Next year’s presidential election raises the risk of increased Chinese coercive pressure on Taiwan, but could also offer a “window of opportunity” for both sides to resume dialogue to reduce tensions, a think tank said.
The path to resuming dialogue with China will be clearer if the Chinese Nationalist Party (KMT) wins the election, as the party already “has an understanding in place with Beijing,” the Brussels-based International Crisis Group said in a report released on Friday.
If a Democratic Progressive Party (DPP) candidate is elected again, Taipei and Beijing should in the months between election day and DPP presidential candidate Vice President William Lai’s (賴清德) inauguration seek to identify “a mutually acceptable political formulation of the cross-strait relationship” to resume dialogue, the Preventing War in the Taiwan Strait report said.
For cross-strait dialogue to resume under a new DPP president, the president should again offer the formulation articulated by President Tsai Ing-wen (蔡英文) in 2016, including that cross-strait affairs should be conducted in accordance with the Constitution of the Republic of China, which contains a notion of “one China,” the report said.
Beijing should accept this formulation, given its long-term interest in arriving at an understanding with the DPP, especially since a third consecutive DPP term would be a sign of the party’s staying power, it said.
However, the resumption of cross-strait dialogue “fundamentally depends on Beijing’s willingness to return to a more flexible, pragmatic approach,” it said.
Although cross-strait relations deteriorated after Tsai’s election in 2016, a Chinese invasion of Taiwan is unlikely any time soon, it said.
However, the risk of conflict is rising as the “one China” concept begins to unravel, it added.
That concept has previously served as the “fabric of understandings” among Taiwan, China and the US, and allowed for different interpretations of the term without the parties clashing, it said.
“As major-power rivalry intensifies, both sides are attaching higher stakes to the Taiwan issue, and taking firmer postures, raising questions about whether they remain committed to the understandings that for years have helped keep the peace in and around the Taiwan Strait,” the report said.
Washington is worried that China might invade Taiwan, given Beijing’s growing military power and increasingly aggressive maneuvers, while the Chinese Communist Party, concerned with what it sees as “Washington’s attempt to create the conditions for Taiwan’s permanent separation from” China, has stepped up its military activities around Taiwan, including holding unprecedented large-scale military exercises, which further deepen Washington’s suspicions, it said.
To de-escalate tensions and prevent war, Beijing should reduce its military activities in the Strait — signaling that an invasion would not occur in the near term, the report said.
However, due to the expected domestic blowback from such a move, China would “need to have gestures from Washington and Taipei to point to,” it said.
“At the same time, the US should make a series of political gestures clarifying its fealty to its ‘one China’ policy.

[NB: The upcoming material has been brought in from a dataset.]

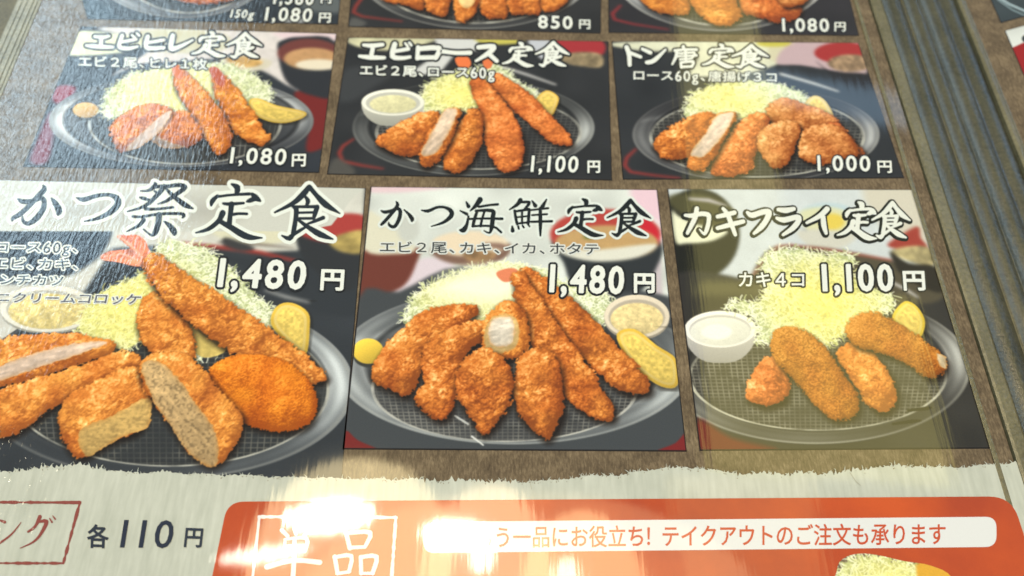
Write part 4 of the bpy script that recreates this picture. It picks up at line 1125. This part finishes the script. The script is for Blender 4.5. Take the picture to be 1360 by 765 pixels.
def rrect(tl, tr, br, bl, r, n=8):
    P = [np.array(p, float) for p in (tl, tr, br, bl)]; out = []
    for i in range(4):
        p, a, b = P[i], P[i - 1], P[(i + 1) % 4]
        u = (a - p) / np.linalg.norm(a - p); w = (b - p) / np.linalg.norm(b - p); rr_ = r[i] if isinstance(r, (list, tuple)) else r
        for k in range(n + 1):
            t = k / n; q = p + u * rr_ * (1 - t) ** 2 + w * rr_ * t ** 2; out.append(tuple(q))
    return out
def frame_polys(pts, w, jit=0.0, seed=1):
    r = random.Random(seed); P = []
    for i in range(len(pts)):
        a, b = np.array(pts[i], float), np.array(pts[(i + 1) % len(pts)], float); n = max(1, int(np.linalg.norm(b - a) / 5)); 
        q = [a + (b - a) * k / n for k in range(n + 1)]; ws = [w / 2 * (1 + r.uniform(-jit, jit)) for _ in q]
        P += [hull2(q[k], ws[k], q[k + 1], ws[k + 1], 6) for k in range(n)]
    return P
def flatmesh(name, polys, mat, parent, label=None):
    v, f = union(polys); return mesh_obj(name, un(v[:, 0], v[:, 1]), f, [mat], parent, nz_(), label=label)

BR = (138, 72, 66)
flatmesh('red_brown_frame', frame_polys([(-160, 667), (107, 668), (85, 748.5), (-190, 748)], 3.4, .45, 3), ink(BR), TORN)
S = [define('ン3', 'N', ["5,250,12 36,262,20", "0,400,14 80,340,12 140,265,6"]), define('グ', 'N', ["262,228,26 232,290,18 186,324,14", "250,262,14 305,258,26 270,335,20 220,390,13 136,430,6", "326,240,9 340,262,13", "346,222,8 360,242,12"])]
lettering('brush_lettering', [stroke_polys(s) for s in S], [], BR, None, TORN)
text('各', (117, 697), (146, 698), 31, TORN, (48, 54, 66), None, .75, slant=1)
text('110', (157, 689), (238, 690), 38, TORN, (44, 50, 66), None, .75, slant=6)
text('円', (246, 700), (273, 701), 27, TORN, (52, 58, 70), None, .7, slant=3)

ORG = flatmesh('orange_panel', [rrect((303, 667), (1342, 660), (1420, 900), (255, 900), [22, 30, 20, 20])], M_ORANGE, MENU, label='orange rounded panel printed on the cream strip')
_z[0] += 1e-5
flatmesh('white_frame', frame_polys([(345, 687), (526, 688), (515, 845), (328, 843)], 4.2, .3, 8), ink((226, 222, 226)), ORG)
S = [define('単', 'K', ["220,180,24 250,210,22", "285,165,22 295,200,20", "370,172,20 335,212,22", "238,228,14 230,300,18", "235,228,14 350,222,20 340,292,20", "245,262,12 335,258,12", "240,295,12 335,292,12", "140,375,28 280,340,24 420,350,28", "287,230,22 285,330,24 275,470,26"]),
     define('品', 'K', ["560,192,24 580,275,24", "570,195,20 688,192,24 660,268,20", "578,272,20 660,268,18", "500,320,24 515,408,22", "505,322,20 588,316,22 575,400,20", "520,408,18 580,400,16", "638,322,22 640,408,22", "640,322,20 722,320,24 700,408,22", "645,408,16 705,408,16"])]
lettering('brush_lettering', [stroke_polys(s) for s in S], [], (228, 222, 226), None, ORG)
flatmesh('white_banner', [rrect((566, 694), (1322, 687), (1322, 727), (562, 735), 15)], ink((222, 224, 228), .03), ORG)
text('もう一品にお役立ち！テイクアウトのご注文も承ります', (630, 700), (1256, 695.5), 29, ORG, (196, 84, 52), None, .42)
# edge of the next dish peeping in at the bottom of the orange panel
cur = 'P'
for sl_ in [None]:
    q = np.array([(1110, 800), (1112, 752), (1128, 740), (1150, 736), (1190, 745), (1225, 752), (1262, 765), (1300, 800)])
    c = to_can(q[:, 0], q[:, 1])
panel = ORG
_z[0] += 4e-6
cabbage("1108,830 1110,760 1120,742 1140,736 1165,738 1200,746 1235,752 1265,770 1290,830", "1180,775", 131, tint=.6)
flat("1215,752 1250,756 1290,775 1300,820 1240,820", (224, 170, 60), soft=6)

bpy.data.objects.remove(_to)

# ---- hand the painted canvas to the print material
img = np.ones((H, W, 4), np.float32); img[..., :3] = np.clip(CAN, 0, 1)
IMG.pixels.foreach_set(img.ravel()); IMG.update(); IMG.pack()
MENU.location = (0, 0, 0)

It should quietly dial down its public shows of support for Taiwan and clarify that even as it strengthens Taiwan’s self-defense capabilities, there are limits to how far US-Taiwan security cooperation will go,” it said.
As for Taiwan, deterring a military attack requires a restoration of mutual assurances, but it also requires a “credible threat that China will be biting off more than it wishes to chew if it pursues invasion,” the report said.
To this end, Taiwan will need to adapt its defenses so that it becomes clear that it would have the capacity to fend off an assault long enough for help to arrive from the US, even though Washington has remained deliberately ambiguous over this scenario, it said.